For many children, former and present, the name Paddington Bear conjures up a happy and very English mental picture of Wellington boots and cocoa – but not many know that Paddington Bear is actually Peruvian!

Paddington Bear

If you grew up in Europe, you have probably heard of or read about Paddington Bear. If you haven´t, let us tell you a bit about this classic character from children´s literature and his connection to Peru.

He first appeared on 13 October 1958 in the children’s book ´A Bear Called Paddington´ and has been featured in more than twenty books written by English author Michael Bond since. Paddington Bear is not only a beloved character by children but by parents alike, as the bear is known for being very polite, having a good heart and for always having only the best intentions – valuable qualities every parent wants their child to read about.

Paddington Bear

But let us tell you a little bit more about his connection to Peru! In the first story, Paddington is found at Paddington railway station in London by the Brown family, sitting on his suitcase with a note attached to his coat that reads “Please look after this bear. Thank you.”

Paddington arrived as a stowaway coming from “Darkest Peru”, sent by his Aunt Lucy (one of only a few known relatives aside from an Uncle Pastuzo who gave Paddington his hat), who has gone to live in the ´Home for Retired Bears´ in Lima. He claims, “I came all the way in a lifeboat, and ate marmalade. Bears like marmalade.” He tells them that no-one can understand his Peruvian name, so the Browns decide to call him Paddington after the railway station in which he was found.

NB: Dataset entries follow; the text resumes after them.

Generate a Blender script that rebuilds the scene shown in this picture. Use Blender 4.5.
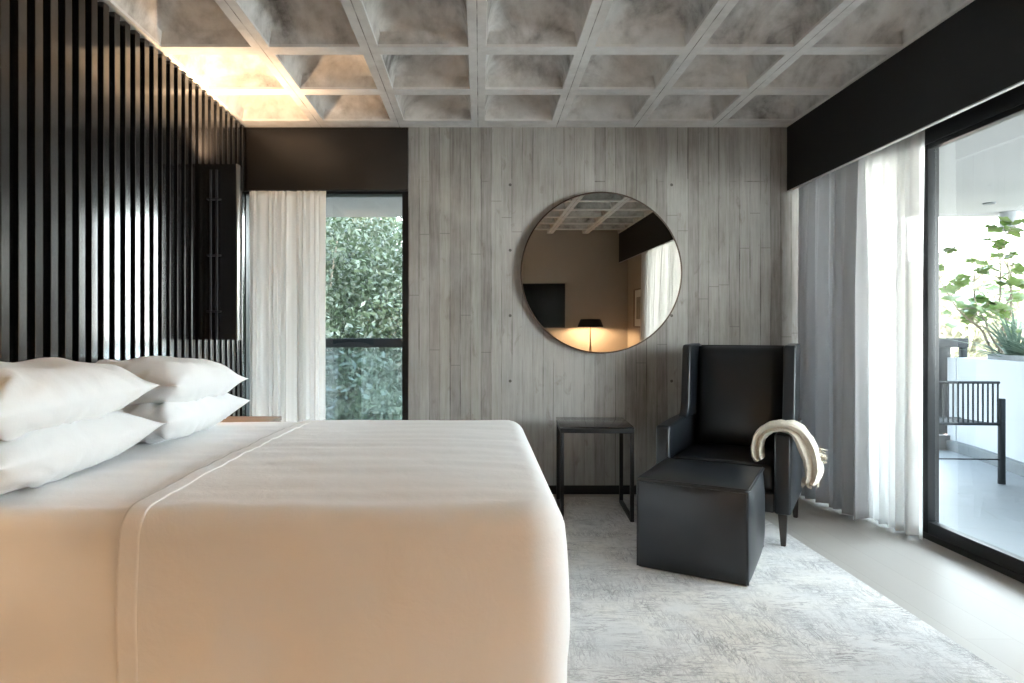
import bpy, bmesh, math, random
import numpy as np
from mathutils import Vector, Matrix, noise
random.seed(7); RNG = np.random.default_rng(7)
for o in list(bpy.data.objects): bpy.data.objects.remove(o, do_unlink=True)
scene = bpy.context.scene
C = scene.collection
R = math.radians

# ------------------------------------------------------------------ camera
F = 630.0; VPX = 480.0; VPY = 335.0; EYE = 1.19
cam_d = bpy.data.cameras.new('camera'); cam = bpy.data.objects.new('camera', cam_d); C.objects.link(cam)
cam.location = (0, 0, EYE); cam.rotation_euler = (R(90), 0, 0)
cam_d.sensor_width = 36; cam_d.lens = F / 1024 * 36
cam_d.shift_x = (512 - VPX) / 1024; cam_d.shift_y = -(341.5 - VPY) / 1024
cam_d.clip_start = 0.02; cam_d.clip_end = 400
scene.camera = cam

# ------------------------------------------------------------------ world, sun, exposure
SKY = 11.0
world = bpy.data.worlds.new('world'); scene.world = world; world.use_nodes = True
nt = world.node_tree; nt.nodes.clear()
wo = nt.nodes.new('ShaderNodeOutputWorld'); bg = nt.nodes.new('ShaderNodeBackground')
tc = nt.nodes.new('ShaderNodeTexCoord'); sp = nt.nodes.new('ShaderNodeSeparateXYZ'); cr = nt.nodes.new('ShaderNodeValToRGB')
cr.color_ramp.elements[0].position = 0.0; cr.color_ramp.elements[0].color = (1.0, 0.985, 0.955, 1)
cr.color_ramp.elements[1].position = 0.7; cr.color_ramp.elements[1].color = (0.70, 0.85, 1.0, 1)
nt.links.new(tc.outputs['Generated'], sp.inputs[0]); nt.links.new(sp.outputs['Z'], cr.inputs[0])
nt.links.new(cr.outputs[0], bg.inputs[0]); bg.inputs[1].default_value = SKY; nt.links.new(bg.outputs[0], wo.inputs[0])
sun_d = bpy.data.lights.new('sun', 'SUN'); sun = bpy.data.objects.new('sun', sun_d); C.objects.link(sun)
sun_d.energy = 6.0; sun_d.color = (1.0, 0.93, 0.82); sun_d.angle = R(1.5)
sun.rotation_euler = Vector((0.45, 0.75, -0.62)).to_track_quat('-Z', 'Y').to_euler(); sun.location = (-10, -15, 20)
scene.view_settings.view_transform = 'Standard'; scene.view_settings.look = 'None'
scene.view_settings.gamma = 1.0; scene.view_settings.use_curve_mapping = False
scene.view_settings.exposure = 1.27
WARM = (1.0, 0.66, 0.38)

# ------------------------------------------------------------------ material helpers
MATS = {}
def newmat(name):
    m = bpy.data.materials.new(name); m.use_nodes = True; n = m.node_tree; n.nodes.clear()
    out = n.nodes.new('ShaderNodeOutputMaterial'); MATS[name] = m
    return m, n, out
class G:
    """tiny node-graph writer"""
    def __init__(s, n): s.n = n
    def node(s, t, ins=None, **kw):
        x = s.n.nodes.new(t)
        for k, v in kw.items(): setattr(x, k, v)
        for k, v in (ins or {}).items():
            if isinstance(v, bpy.types.NodeSocket): s.n.links.new(v, x.inputs[k])
            else: x.inputs[k].default_value = v
        return x
    def math(s, op, a, b=0.0, c=0.0):
        return s.node('ShaderNodeMath', {0: a, 1: b, 2: c}, operation=op).outputs[0]
    def pos(s): return s.node('ShaderNodeNewGeometry').outputs['Position']
    def obj(s): return s.node('ShaderNodeTexCoord').outputs['Object']
    def xyz(s, v):
        q = s.node('ShaderNodeSeparateXYZ', {0: v}); return q.outputs[0], q.outputs[1], q.outputs[2]
    def comb(s, x, y, z): return s.node('ShaderNodeCombineXYZ', {0: x, 1: y, 2: z}).outputs[0]
    def map(s, v, scale=(1, 1, 1), rot=(0, 0, 0)):
        return s.node('ShaderNodeMapping', {0: v, 'Scale': scale, 'Rotation': rot}).outputs[0]
    def noise(s, v, scale=5, detail=4, rough=.55, dist=0.0):
        return s.node('ShaderNodeTexNoise', {'Vector': v, 'Scale': scale, 'Detail': detail, 'Roughness': rough, 'Distortion': dist}).outputs[0]
    def ramp(s, f, stops):
        r = s.node('ShaderNodeValToRGB', {0: f}); e = r.color_ramp.elements
        while len(e) < len(stops): e.new(0.5)
        for i, (p, c) in enumerate(stops):
            e[i].position = p; e[i].color = (c if len(c) == 4 else (*c, 1)) if not isinstance(c, (int, float)) else (c, c, c, 1)
        return r.outputs[0]
    def mix(s, f, a, b, mode='MIX'):
        x = s.n.nodes.new('ShaderNodeMix'); x.data_type = 'RGBA'; x.blend_type = mode
        for sock, v in ((x.inputs[0], f), (x.inputs[6], a), (x.inputs[7], b)):
            if isinstance(v, bpy.types.NodeSocket): s.n.links.new(v, sock)
            else: sock.default_value = v if isinstance(v, (int, float)) else (*v[:3], 1)
        return x.outputs[2]
    def bump(s, h, strength=.3, dist=.01):
        return s.node('ShaderNodeBump', {'Height': h, 'Strength': strength, 'Distance': dist}).outputs[0]
    def bsdf(s, **k):
        b = s.n.nodes.new('ShaderNodeBsdfPrincipled')
        for kk, v in k.items():
            kk = kk.replace('_', ' ')
            if isinstance(v, bpy.types.NodeSocket): s.n.links.new(v, b.inputs[kk])
            else: b.inputs[kk].default_value = (*v, 1) if isinstance(v, tuple) and len(v) == 3 else v
        return b.outputs[0]
def simple(name, col, rough=.5, metal=0.0, nscale=0, namt=.1, bump=0, spec=.5, coat=0.0):
    m, n, out = newmat(name); g = G(n)
    kw = dict(Roughness=rough, Metallic=metal, Specular_IOR_Level=spec, Coat_Weight=coat)
    base = tuple(col)
    if nscale:
        f = g.noise(g.obj(), nscale, 5)
        base = g.mix(f, tuple(c * (1 - namt) for c in col), tuple(min(1, c * (1 + namt)) for c in col))
        if bump: kw['Normal'] = g.bump(f, bump, .004)
    n.links.new(g.bsdf(Base_Color=base, **kw), out.inputs[0]); return m
def emit(name, col, strength):
    m, n, out = newmat(name); g = G(n)
    n.links.new(g.node('ShaderNodeEmission', {0: (*col, 1), 1: strength}).outputs[0], out.inputs[0]); return m
def cloth(name, col, transl=.4, transp=0.0, weave=0):
    m, n, out = newmat(name); g = G(n)
    d = g.node('ShaderNodeBsdfDiffuse', {0: (*col, 1)}).outputs[0]
    t = g.node('ShaderNodeBsdfTranslucent', {0: (*col, 1)}).outputs[0]
    mx = g.node('ShaderNodeMixShader', {0: transl, 1: d, 2: t}).outputs[0]
    if transp:
        tr = g.node('ShaderNodeBsdfTransparent').outputs[0]
        mx = g.node('ShaderNodeMixShader', {0: transp, 1: mx, 2: tr}).outputs[0]
    n.links.new(mx, out.inputs[0]); return m

# board-marked concrete wall (vertical boards)
def mat_board():
    m, n, out = newmat('board_marked_concrete'); g = G(n)
    p = g.pos(); x, y, z = g.xyz(p)
    xx = g.math('ADD', g.math('ADD', x, y), g.math('MULTIPLY', g.math('SUBTRACT', g.noise(g.map(p, (3, 3, 1.2)), 1, 2), .5), .012))
    W = .0775
    row = g.math('GREATER_THAN', z, 2.36)
    bi = g.math('FLOOR', g.math('ADD', g.math('DIVIDE', xx, W), g.math('MULTIPLY', row, 0.0)))
    fr = g.math('FRACT', g.math('DIVIDE', xx, W))
    wn = g.node('ShaderNodeTexWhiteNoise', {'Vector': g.comb(bi, 0, 0)}).outputs[0]
    wn2 = g.node('ShaderNodeTexWhiteNoise', {'Vector': g.comb(bi, row, 7)}).outputs[0]
    edge = g.math('MINIMUM', fr, g.math('SUBTRACT', 1, fr))
    seamw = g.math('ADD', .010, g.math('MULTIPLY', g.noise(g.map(p, (20, 20, 5)), 1, 4), .085))
    brk = g.noise(g.map(p, (9, 9, 1.6)), 1, 5, .65)
    seam = g.math('MULTIPLY', g.math('LESS_THAN', edge, seamw), g.ramp(brk, [(.42, 0.10), (.62, .95)]))
    seam = g.math('MULTIPLY', seam, g.math('ADD', .35, g.math('MULTIPLY', wn2, .65)))
    # horizontal board ends
    hz = g.math('ABSOLUTE', g.math('SUBTRACT', z, g.math('ADD', 2.36, g.math('MULTIPLY', g.math('GREATER_THAN', wn2, .6), -.02))))
    hs = g.math('MULTIPLY', g.math('LESS_THAN', hz, .004), g.math('MULTIPLY', g.math('GREATER_THAN', wn2, .55), g.ramp(g.noise(p, 4, 3), [(.45, .0), (.6, 1)])))
    hz2 = g.math('ABSOLUTE', g.math('SUBTRACT', z, g.math('ADD', .9, g.math('MULTIPLY', wn, 1.3))))
    hs2 = g.math('MULTIPLY', g.math('LESS_THAN', hz2, .003), .45)
    lines = g.math('MAXIMUM', g.math('MAXIMUM', seam, g.math('MULTIPLY', hs, .8)), hs2)
    grain = g.noise(g.map(p, (55, 55, 3.5)), 1, 6, .65)
    blot = g.noise(g.map(p, (1.3, 1.3, 1.0)), 1.4, 6, .6)
    spots = g.noise(g.map(p, (11, 11, 4.5)), 1, 5, .6, .6)
    tone = g.math('ADD', g.math('MULTIPLY', wn, .16), g.math('ADD', g.math('MULTIPLY', grain, .42), g.math('MULTIPLY', blot, .55)))
    col = g.ramp(tone, [(.32, (.17, .16, .145)), (.50, (.315, .30, .28)), (.72, (.46, .45, .43))])
    col = g.mix(g.ramp(spots, [(.60, 0), (.72, .6)]), col, (.20, .17, .14))
    warm = g.noise(g.map(p, (2.2, 2.2, .6)), 1, 3)
    col = g.mix(g.ramp(warm, [(.55, 0), (.7, .3)]), col, (.40, .34, .28))
    # tie holes: dots on a loose grid
    hx = g.math('ABSOLUTE', g.math('SUBTRACT', g.math('FRACT', g.math('DIVIDE', g.math('SUBTRACT', x, .21), 1.21)), .013))
    hx = g.math('MULTIPLY', hx, 1.21)
    hzz = g.math('MULTIPLY', g.math('ABSOLUTE', g.math('SUBTRACT', g.math('FRACT', g.math('DIVIDE', g.math('SUBTRACT', z, .11), .49)), .5)), .49)
    hd = g.math('SQRT', g.math('ADD', g.math('MULTIPLY', hx, hx), g.math('MULTIPLY', hzz, hzz)))
    hole = g.math('LESS_THAN', hd, .011)
    lines = g.math('MAXIMUM', lines, g.math('MULTIPLY', hole, .9))
    col = g.mix(g.math('MULTIPLY', lines, .88), col, (.07, .062, .055))
    h = g.math('SUBTRACT', g.math('ADD', g.math('MULTIPLY', wn2, .4), g.math('MULTIPLY', grain, .35)), g.math('MULTIPLY', lines, 1.0))
    n.links.new(g.bsdf(Base_Color=col, Roughness=.85, Specular_IOR_Level=.3, Normal=g.bump(h, .45, .006)), out.inputs[0]); return m
def mat_coffer():
    m, n, out = newmat('coffer_concrete'); g = G(n)
    p = g.pos(); x, y, z = g.xyz(p)
    a = g.noise(p, 2.3, 7, .62, .8); b = g.noise(g.map(p, (1, 1, 1)), 11, 6, .6); c = g.noise(p, 1.1, 3)
    tone = g.math('ADD', g.math('MULTIPLY', a, .65), g.math('MULTIPLY', b, .35))
    col = g.ramp(tone, [(.33, (.16, .155, .15)), (.43, (.42, .41, .40)), (.54, (.62, .615, .605)), (.72, (.78, .775, .77))])
    col = g.mix(g.ramp(c, [(.48, 0), (.66, .55)]), col, (.50, .44, .38))
    # pale rib faces
    rib = g.math('LESS_THAN', z, 2.76)
    ribcol = g.mix(g.noise(p, 16, 5), (.56, .55, .535), (.80, .79, .78))
    col = g.mix(g.math('MULTIPLY', rib, .7), col, ribcol)
    gx = g.math('ABSOLUTE', g.math('SUBTRACT', g.math('FRACT', g.math('ADD', g.math('DIVIDE', g.math('ADD', x, .015), .586), .5)), .5))
    joint = g.math('MULTIPLY', g.math('LESS_THAN', gx, .005), g.ramp(g.noise(p, 7, 5), [(.36, .15), (.6, .75)]))
    joint = g.math('MULTIPLY', joint, rib)
    col = g.mix(joint, col, (.11, .10, .09))
    n.links.new(g.bsdf(Base_Color=col, Roughness=.85, Specular_IOR_Level=.25, Normal=g.bump(g.math('SUBTRACT', b, joint), .5, .008)), out.inputs[0]); return m
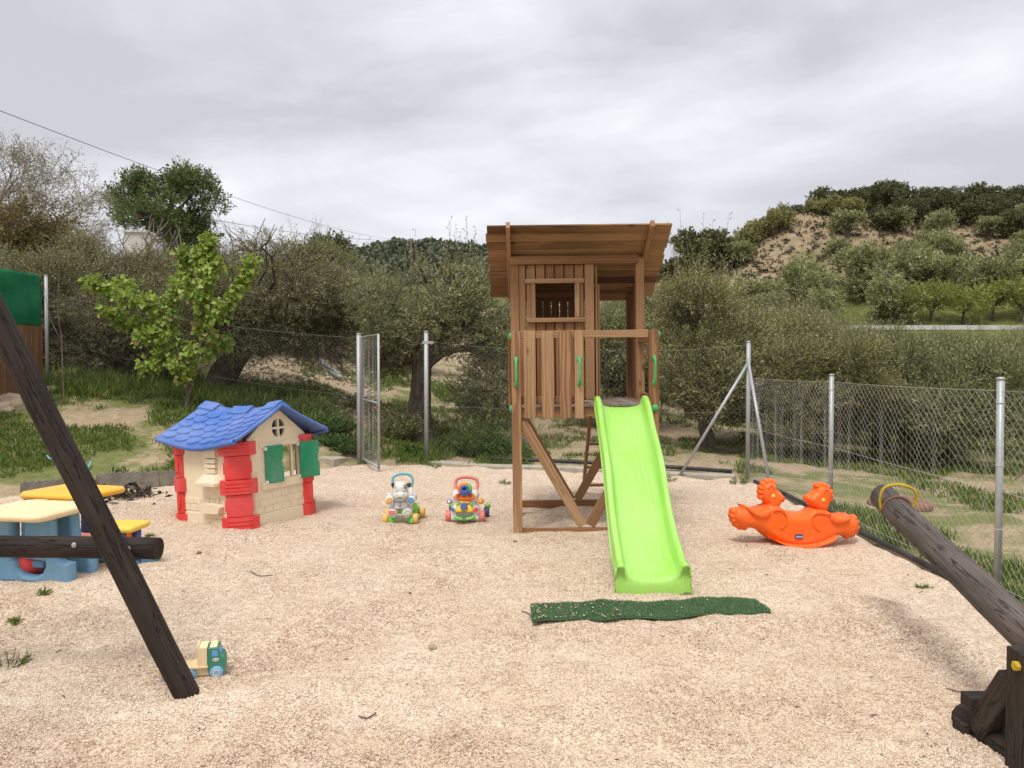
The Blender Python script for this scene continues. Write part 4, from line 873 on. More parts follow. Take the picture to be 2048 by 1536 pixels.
m = MB(); m.puff([RK(*p) for p in smooth_outline([(475, 760), (560, 832), (660, 898), (780, 940), (960, 962), (1130, 962), (1300, 928), (1400, 888), (1485, 858), (1440, 935), (1330, 985), (1190, 1025), (1060, 1040), (930, 1033), (800, 1000), (680, 940), (580, 870)], 2)], .315, .012, .009); m.build('rocker_rim', MAT['orange'], rk)
for pts in ([(296, 512), (330, 580), (390, 635), (470, 668), (540, 672), (600, 640), (632, 580), (612, 510), (560, 524), (470, 550), (400, 537), (330, 507)], [(1694, 630), (1650, 700), (1580, 735), (1500, 752), (1430, 745), (1380, 700), (1362, 640), (1388, 575), (1440, 604), (1500, 627), (1580, 637), (1640, 627)]):
    m = MB(); m.puff([RK(*p_) for p_ in smooth_outline(pts, 2)], .262, .03, .012); m.build('saddle', MAT['orange'], rk)
for pts in ([(635, 560), (690, 545), (760, 560), (815, 640), (800, 720), (740, 780)], [(1390, 600), (1290, 590), (1195, 590), (1145, 650), (1170, 740), (1240, 810)]):
    m = MB(); groove(m, pts, -.119, .008); m.build('neck_line', MAT['orange'], rk)
for x, y in ((662, 385), (1320, 440)):
    for sy in (-1, 1):
        m = MB(); c = RK(x, y); m.ball((c[0], sy * .074, c[1]), (.019, .012, .019)); m.build('eye', MAT['yellow'], rk)
for pts in ([(600, 300), (615, 265), (640, 255), (665, 290)], [(1325, 345), (1345, 315), (1375, 310), (1390, 350)]):
    for yy in (-.074, .074): m = MB(); groove(m, pts, yy, .008); m.build('ear', MAT['orange'], rk)
def text(body_, size, mat, M, parent, name='lettering'):
    cu = bpy.data.curves.new(name, 'FONT'); cu.body = body_; cu.size = size; cu.align_x = 'CENTER'; cu.align_y = 'CENTER'; cu.extrude = .0006; cu.offset = size * .012
    t = bpy.data.objects.new(name, cu); me = bpy.data.meshes.new_from_object(t); bpy.data.objects.remove(t); me.transform(M @ Matrix.Rotation(pi / 2, 4, 'X')); return link(name, me, mat, parent)
c = RK(972, 872); m = MB(mov(c[0], -.133, c[1])); m.plate(rrect(-.034, .034, -.019, .019, .008), (), .012); stk = m.build('sticker', MAT['navy'], rk); text('chicco', .024, MAT['white'], mov(c[0], -.1335, c[1]), stk)
# ------------------------------------------------------------------ walker toys
def ZB(x, y): return ((x - 490) / 1544, (920 - y) / 1544)
z = thing('baby_walker', 'zebra shaped push walker with teal handle and orange wheels', 'walker toy', (gp(802, 1045).x, 7.86, 0), (0, 0, rad(2)))
def zp(nm, mat, fn, bev=0, par=None, M=None): m = MB(M); fn(m); return m.build(nm, MAT[mat], par or z, bev)
for x, y, r in ((-.165, 0, .055), (.140, 0, .055), (-.18, .27, .058), (.185, .30, .058)):
    wz = zp('wheel', 'amber', lambda m: m.lathe([(r * .55, -.027), (r * .9, -.027), (r, -.018), (r, .018), (r * .9, .027), (r * .55, .027)], 20), 0, None, mov(x, y, r) @ Matrix.Rotation(pi / 2, 4, 'Y'))
    zp('wheel_hub', 'toygreen', lambda m: m.lathe([(r * .5, -.03), (r * .5, .03)], 12), 0, wz, mov(x, y, r) @ Matrix.Rotation(pi / 2, 4, 'Y'))
zp('chassis', 'toygreen', lambda m: (m.bar((-.13, -.01, .06), (-.14, .30, .09), .03, .07), m.bar((.115, -.01, .06), (.14, .32, .09), .03, .09), m.box(-.14, .14, .24, .28, .06, .11), m.box(-.12, -.05, -.02, .03, .03, .08), m.box(.05, .11, -.02, .03, .03, .08)), .008)
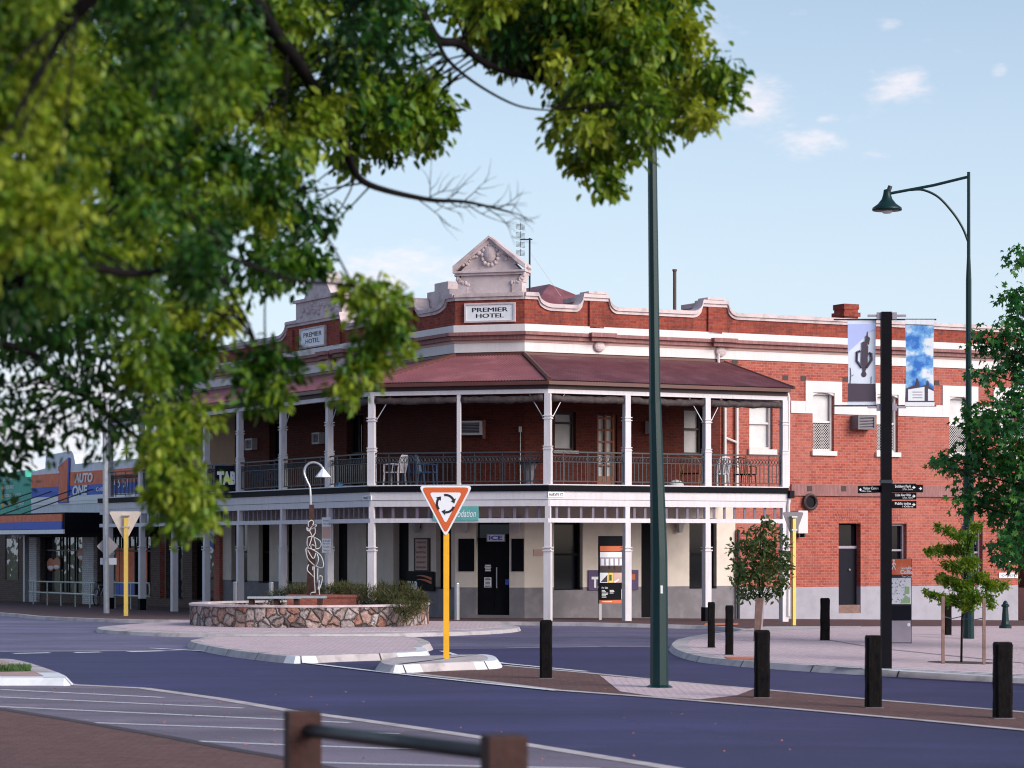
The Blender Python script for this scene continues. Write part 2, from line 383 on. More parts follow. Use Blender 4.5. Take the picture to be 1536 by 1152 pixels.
M['brick_old'] = brick('parapet_brick', (.33, .062, .036), (.20, .034, .026), (.22, .09, .075), .21, .082, .009, (.06, .02, .02), .7, streak=.6)
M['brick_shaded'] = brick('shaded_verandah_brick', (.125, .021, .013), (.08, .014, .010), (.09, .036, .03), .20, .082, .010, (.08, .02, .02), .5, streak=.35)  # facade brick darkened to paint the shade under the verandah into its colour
M['brick_brown'] = brick('brown_brick', (.11, .07, .055), (.07, .045, .04), (.13, .1, .09))
M['white'] = paint('white_paint', (.67, .62, .63), .6, .05, 1.5, (.45, .36, .34), .22, 1.6, .1, 50, streak=True)
M['trim'] = paint('verandah_white', (.62, .58, .62), .55, .05, 2, (.38, .30, .27), .3, 2.2, .1, 50, streak=True)
M['stucco'] = paint('weathered_stucco', (.60, .49, .50), .8, .1, 2.5, (.23, .16, .16), .7, 2.4, .3, 45)
M['cornice'] = paint('brown_cornice', (.24, .095, .095), .65, .15, 2, (.42, .25, .24), .6, 3, .1, 50, streak=True)
M['salmon'] = paint('salmon_render', (.58, .38, .34), .8, .1, 2)
M['cream'] = paint('cream_render', (.70, .60, .53), .75, .06, 1.5, (.42, .36, .34), .4, 1.8, .2, 40)
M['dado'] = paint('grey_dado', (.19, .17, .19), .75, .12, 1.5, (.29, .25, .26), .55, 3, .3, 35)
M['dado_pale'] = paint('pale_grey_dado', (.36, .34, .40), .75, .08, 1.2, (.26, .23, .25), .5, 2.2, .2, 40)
M['tan'] = paint('tan_render', (.38, .22, .13), .8, .1, 2)
M['slat'] = paint('mauve_slats', (.15, .12, .17), .6, .1, 3)
M['lilac'] = paint('lilac_grey', (.32, .27, .33), .6, .1, 3)
M['black'] = paint('black_paint', (.005, .005, .008), .6, .2, 4, spec=.08)
M['navy'] = paint('dark_void', (.007, .007, .012), .7, .1, 2, spec=.15)
M['purple'] = paint('purple_panel', (.07, .03, .13), .5, .08, 3)
M['blackwood'] = paint('black_stained_timber', (.007, .006, .007), .75, .5, 9, (.03, .022, .02), .5, 9, .5, 30, spec=.06, streak=True)
M['rustwood'] = paint('red_brown_timber', (.05, .016, .013), .75, .35, 8, (.03, .012, .012), .8, 5, .5, 30, streak=True)
M['wood'] = paint('grey_timber', (.22, .13, .11), .8, .25, 8, (.1, .06, .05), .6, 5, .4, 30, streak=True)
M['galv'] = paint('galvanised_steel', (.42, .43, .47), .45, .12, 8, metal=.3)
M['rail'] = paint('pale_green_rail', (.46, .49, .46), .5, .08, 6)
M['green'] = paint('dark_green_paint', (.002, .022, .024), .4, .1, 3, spec=.3)
M['yellow'] = paint('yellow_paint', (.80, .40, .02), .5, .06, 5)
M['yellow_pale'] = paint('pale_yellow_paint', (.78, .52, .12), .55, .06, 5)
M['signred'] = paint('sign_red', (.60, .11, .03), .45, .04, 6)
M['signwhite'] = paint('sign_white', (.78, .78, .83), .45, .03, 6)
M['signgrey'] = paint('sign_back_grey', (.17, .15, .17), .6, .06, 5)
M['signcream'] = paint('sign_back_cream', (.66, .55, .48), .6, .06, 5)
M['letterblack'] = paint('black_lettering', (.015, .014, .018), .6, .05, 5, bst=0)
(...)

Paddington’s Peruvian name is ultimately revealed to be ´Pastuso´ (not to be confused with his Uncle Pastuzo). Michael Bond originally wanted Paddington to have “travelled all the way from darkest Africa”, but his agent advised him that there were no bears in Africa, and thus it was amended to Peru, home of the spectacled bear.

The family Brown decide to take Paddington home to 32 Windsor Gardens, in London, and so Paddington’s adventures start! The books and stories follow Paddington’s experiences and mishaps in England, along with some snippets of information about his past. For instance, in one story, we learn that Paddington was orphaned in an earthquake, before being taken in and raised by his Aunt Lucy.

Paddington Bear

In one of Michael Bond’s Paddington adventures, ´Paddington Races Ahead´ (published in 2012), Paddington shows more South American pride than ever: he attempts to pay his bus fare with a Peruvian centavo, and gets into the Olympic spirit by running (under) hurdles for a “Hometown bear makes good!” documentary for his family and friends in Lima. So charming is Bond’s take on Paddington’s background that on finishing the book families might themselves be hungry for more than a marmalade sandwich. And they may ask: did Paddington really eat llama pâté when he lived in Peru? Just how good can the alfajor cookies that he remembers be? And – the most pressing question – do bears really come from Peru?

And yes, there is indeed a Peruvian bear! In Spanish, its name is the oso andino, or Andean bear, but in English the light markings that distinguish its face from the rest of its black fur have earned it the colorful name of spectacled bear.

Paddington Bear

In 2014, amid the buzz surrounding the premiere of the Paddington movie, the ´star´ even made a trip to Lima. As part of a publicity campaign to promote Peru as one of the most fascinating destinations in South America and the world, Paddington Bear visited the country to showcase its culture, ancient history, biodiversity and gastronomy.

In Lima, you can find a Paddington Bear statue near the Larcomar Shopping Center in Miraflores and you may even spot a real spectacled bear along the Inca Trail. Otherwise, we can guarantee a face-to-face encounter by visiting the Spectacled Bear Project in Aguas Calientes.